Exercise brief = The lines beneath this instruction, from the first through the one containing "SC.cycles.sample_clamp_indirect = 6.0", must be transcribed exactly; no other line belongs in the output.

Data segment =
────────

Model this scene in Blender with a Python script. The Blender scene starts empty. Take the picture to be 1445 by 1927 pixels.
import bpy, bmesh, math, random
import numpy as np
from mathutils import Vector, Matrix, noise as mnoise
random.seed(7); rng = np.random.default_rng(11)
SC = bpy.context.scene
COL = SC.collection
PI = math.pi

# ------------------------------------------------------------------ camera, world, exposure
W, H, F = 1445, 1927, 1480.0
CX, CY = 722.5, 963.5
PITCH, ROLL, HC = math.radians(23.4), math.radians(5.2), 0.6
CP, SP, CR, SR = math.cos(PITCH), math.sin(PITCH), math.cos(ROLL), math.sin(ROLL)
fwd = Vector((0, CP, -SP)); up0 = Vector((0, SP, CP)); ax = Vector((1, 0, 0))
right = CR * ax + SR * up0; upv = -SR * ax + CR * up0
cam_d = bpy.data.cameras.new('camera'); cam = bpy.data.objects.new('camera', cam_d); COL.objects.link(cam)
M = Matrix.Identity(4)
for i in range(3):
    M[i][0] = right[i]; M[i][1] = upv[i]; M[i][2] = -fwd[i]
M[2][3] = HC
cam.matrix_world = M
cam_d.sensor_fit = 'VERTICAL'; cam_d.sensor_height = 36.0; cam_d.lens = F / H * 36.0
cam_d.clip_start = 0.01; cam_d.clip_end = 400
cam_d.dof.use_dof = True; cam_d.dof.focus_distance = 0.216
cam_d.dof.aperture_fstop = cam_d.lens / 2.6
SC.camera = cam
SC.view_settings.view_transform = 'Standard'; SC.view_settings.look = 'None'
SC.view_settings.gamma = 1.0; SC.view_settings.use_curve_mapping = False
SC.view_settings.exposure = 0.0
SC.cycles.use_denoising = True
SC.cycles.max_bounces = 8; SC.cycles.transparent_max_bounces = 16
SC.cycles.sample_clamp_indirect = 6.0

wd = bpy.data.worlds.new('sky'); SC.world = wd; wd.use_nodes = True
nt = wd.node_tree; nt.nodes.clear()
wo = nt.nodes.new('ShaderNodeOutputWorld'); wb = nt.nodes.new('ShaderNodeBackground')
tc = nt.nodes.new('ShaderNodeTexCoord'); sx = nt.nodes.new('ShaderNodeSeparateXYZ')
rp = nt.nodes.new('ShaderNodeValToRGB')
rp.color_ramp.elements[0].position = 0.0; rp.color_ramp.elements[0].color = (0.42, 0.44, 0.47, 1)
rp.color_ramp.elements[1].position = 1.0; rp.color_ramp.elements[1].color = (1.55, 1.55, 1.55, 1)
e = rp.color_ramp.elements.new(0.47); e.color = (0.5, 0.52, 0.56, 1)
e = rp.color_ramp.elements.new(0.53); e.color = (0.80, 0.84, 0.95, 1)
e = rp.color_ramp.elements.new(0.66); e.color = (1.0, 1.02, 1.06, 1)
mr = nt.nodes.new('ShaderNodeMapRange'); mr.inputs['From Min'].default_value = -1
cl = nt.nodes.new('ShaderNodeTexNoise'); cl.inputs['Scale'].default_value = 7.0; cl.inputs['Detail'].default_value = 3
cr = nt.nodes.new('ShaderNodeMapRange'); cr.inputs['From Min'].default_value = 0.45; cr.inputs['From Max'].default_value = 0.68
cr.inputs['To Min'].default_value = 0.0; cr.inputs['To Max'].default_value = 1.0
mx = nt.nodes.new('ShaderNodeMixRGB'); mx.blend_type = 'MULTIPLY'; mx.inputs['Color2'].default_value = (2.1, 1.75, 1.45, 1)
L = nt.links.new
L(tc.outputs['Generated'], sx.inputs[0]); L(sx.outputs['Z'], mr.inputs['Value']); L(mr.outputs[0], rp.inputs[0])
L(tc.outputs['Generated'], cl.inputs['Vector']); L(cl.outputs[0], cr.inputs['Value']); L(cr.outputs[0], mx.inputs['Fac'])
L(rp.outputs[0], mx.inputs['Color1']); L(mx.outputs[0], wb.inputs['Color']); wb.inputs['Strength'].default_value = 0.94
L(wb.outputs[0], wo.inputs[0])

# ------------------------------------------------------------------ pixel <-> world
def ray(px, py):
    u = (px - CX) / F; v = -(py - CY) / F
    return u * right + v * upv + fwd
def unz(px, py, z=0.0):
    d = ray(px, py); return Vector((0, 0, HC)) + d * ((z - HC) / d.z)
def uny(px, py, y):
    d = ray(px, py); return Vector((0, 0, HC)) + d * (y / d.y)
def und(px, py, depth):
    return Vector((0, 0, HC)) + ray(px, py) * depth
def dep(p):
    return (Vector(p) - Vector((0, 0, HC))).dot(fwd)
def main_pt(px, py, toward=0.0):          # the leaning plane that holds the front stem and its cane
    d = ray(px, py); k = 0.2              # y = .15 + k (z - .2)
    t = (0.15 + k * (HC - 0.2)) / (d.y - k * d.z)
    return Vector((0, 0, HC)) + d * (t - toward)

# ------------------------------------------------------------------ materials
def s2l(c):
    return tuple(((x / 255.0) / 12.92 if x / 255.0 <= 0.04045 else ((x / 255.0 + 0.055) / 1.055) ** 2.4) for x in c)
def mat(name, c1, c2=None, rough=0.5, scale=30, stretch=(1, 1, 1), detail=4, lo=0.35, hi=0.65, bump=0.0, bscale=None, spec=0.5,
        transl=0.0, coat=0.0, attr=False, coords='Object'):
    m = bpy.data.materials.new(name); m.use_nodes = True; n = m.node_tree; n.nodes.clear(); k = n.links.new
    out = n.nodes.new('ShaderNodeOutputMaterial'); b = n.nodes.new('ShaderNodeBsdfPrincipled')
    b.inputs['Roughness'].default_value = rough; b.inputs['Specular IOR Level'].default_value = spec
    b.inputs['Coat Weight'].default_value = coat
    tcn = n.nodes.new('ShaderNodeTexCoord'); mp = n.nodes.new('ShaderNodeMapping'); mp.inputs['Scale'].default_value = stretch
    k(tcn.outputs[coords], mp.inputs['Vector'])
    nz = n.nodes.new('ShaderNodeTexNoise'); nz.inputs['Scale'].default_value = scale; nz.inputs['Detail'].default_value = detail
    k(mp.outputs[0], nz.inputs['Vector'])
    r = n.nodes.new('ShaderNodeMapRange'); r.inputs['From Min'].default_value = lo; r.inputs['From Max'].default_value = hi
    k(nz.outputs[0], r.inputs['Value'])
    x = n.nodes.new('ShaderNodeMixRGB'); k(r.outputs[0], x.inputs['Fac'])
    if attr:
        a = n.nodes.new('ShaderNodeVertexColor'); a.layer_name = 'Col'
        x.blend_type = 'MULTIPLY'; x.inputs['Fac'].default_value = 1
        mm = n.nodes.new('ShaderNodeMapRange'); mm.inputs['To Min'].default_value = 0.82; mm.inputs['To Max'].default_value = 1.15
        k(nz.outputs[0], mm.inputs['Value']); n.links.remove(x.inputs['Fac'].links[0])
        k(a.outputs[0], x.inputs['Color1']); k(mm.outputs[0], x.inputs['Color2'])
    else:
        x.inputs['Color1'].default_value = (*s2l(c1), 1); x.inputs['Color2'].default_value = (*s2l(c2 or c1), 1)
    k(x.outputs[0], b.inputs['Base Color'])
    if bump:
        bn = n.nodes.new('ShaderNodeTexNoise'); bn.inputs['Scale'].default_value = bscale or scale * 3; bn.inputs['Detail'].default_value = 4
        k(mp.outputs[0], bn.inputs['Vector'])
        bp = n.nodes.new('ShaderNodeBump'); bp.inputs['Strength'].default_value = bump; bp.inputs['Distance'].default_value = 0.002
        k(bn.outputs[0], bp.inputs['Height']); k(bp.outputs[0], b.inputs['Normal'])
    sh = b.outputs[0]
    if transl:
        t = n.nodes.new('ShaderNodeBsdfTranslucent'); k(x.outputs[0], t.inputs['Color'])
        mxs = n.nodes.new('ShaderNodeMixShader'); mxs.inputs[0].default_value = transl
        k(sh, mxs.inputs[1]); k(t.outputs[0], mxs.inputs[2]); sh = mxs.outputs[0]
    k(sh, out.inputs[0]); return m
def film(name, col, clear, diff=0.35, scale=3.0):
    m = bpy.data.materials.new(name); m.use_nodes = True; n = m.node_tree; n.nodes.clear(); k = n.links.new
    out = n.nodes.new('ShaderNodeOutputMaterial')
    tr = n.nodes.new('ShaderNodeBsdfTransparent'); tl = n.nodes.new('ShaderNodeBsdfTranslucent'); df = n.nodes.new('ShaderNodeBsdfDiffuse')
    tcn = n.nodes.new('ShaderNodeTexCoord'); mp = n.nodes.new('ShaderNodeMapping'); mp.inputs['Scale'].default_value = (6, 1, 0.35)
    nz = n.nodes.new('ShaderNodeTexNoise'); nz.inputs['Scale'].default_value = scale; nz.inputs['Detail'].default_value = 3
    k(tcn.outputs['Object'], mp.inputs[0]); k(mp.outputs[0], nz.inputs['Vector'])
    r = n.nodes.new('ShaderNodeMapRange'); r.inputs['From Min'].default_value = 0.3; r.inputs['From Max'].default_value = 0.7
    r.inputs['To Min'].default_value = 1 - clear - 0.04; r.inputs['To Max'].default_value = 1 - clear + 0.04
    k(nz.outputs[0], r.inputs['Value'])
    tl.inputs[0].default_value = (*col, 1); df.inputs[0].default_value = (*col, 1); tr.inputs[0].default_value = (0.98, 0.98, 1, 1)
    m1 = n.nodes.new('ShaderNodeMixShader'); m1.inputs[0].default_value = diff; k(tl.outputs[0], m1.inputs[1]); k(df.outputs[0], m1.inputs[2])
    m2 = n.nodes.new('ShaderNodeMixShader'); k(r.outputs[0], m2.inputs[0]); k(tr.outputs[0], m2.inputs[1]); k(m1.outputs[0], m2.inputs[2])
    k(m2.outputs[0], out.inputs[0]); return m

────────

Answer below =
Model this scene in Blender with a Python script. The Blender scene starts empty. Take the picture to be 1445 by 1927 pixels.
import bpy, bmesh, math, random
import numpy as np
from mathutils import Vector, Matrix, noise as mnoise
random.seed(7); rng = np.random.default_rng(11)
SC = bpy.context.scene
COL = SC.collection
PI = math.pi

# ------------------------------------------------------------------ camera, world, exposure
W, H, F = 1445, 1927, 1480.0
CX, CY = 722.5, 963.5
PITCH, ROLL, HC = math.radians(23.4), math.radians(5.2), 0.6
CP, SP, CR, SR = math.cos(PITCH), math.sin(PITCH), math.cos(ROLL), math.sin(ROLL)
fwd = Vector((0, CP, -SP)); up0 = Vector((0, SP, CP)); ax = Vector((1, 0, 0))
right = CR * ax + SR * up0; upv = -SR * ax + CR * up0
cam_d = bpy.data.cameras.new('camera'); cam = bpy.data.objects.new('camera', cam_d); COL.objects.link(cam)
M = Matrix.Identity(4)
for i in range(3):
    M[i][0] = right[i]; M[i][1] = upv[i]; M[i][2] = -fwd[i]
M[2][3] = HC
cam.matrix_world = M
cam_d.sensor_fit = 'VERTICAL'; cam_d.sensor_height = 36.0; cam_d.lens = F / H * 36.0
cam_d.clip_start = 0.01; cam_d.clip_end = 400
cam_d.dof.use_dof = True; cam_d.dof.focus_distance = 0.216
cam_d.dof.aperture_fstop = cam_d.lens / 2.6
SC.camera = cam
SC.view_settings.view_transform = 'Standard'; SC.view_settings.look = 'None'
SC.view_settings.gamma = 1.0; SC.view_settings.use_curve_mapping = False
SC.view_settings.exposure = 0.0
SC.cycles.use_denoising = True
SC.cycles.max_bounces = 8; SC.cycles.transparent_max_bounces = 16
SC.cycles.sample_clamp_indirect = 6.0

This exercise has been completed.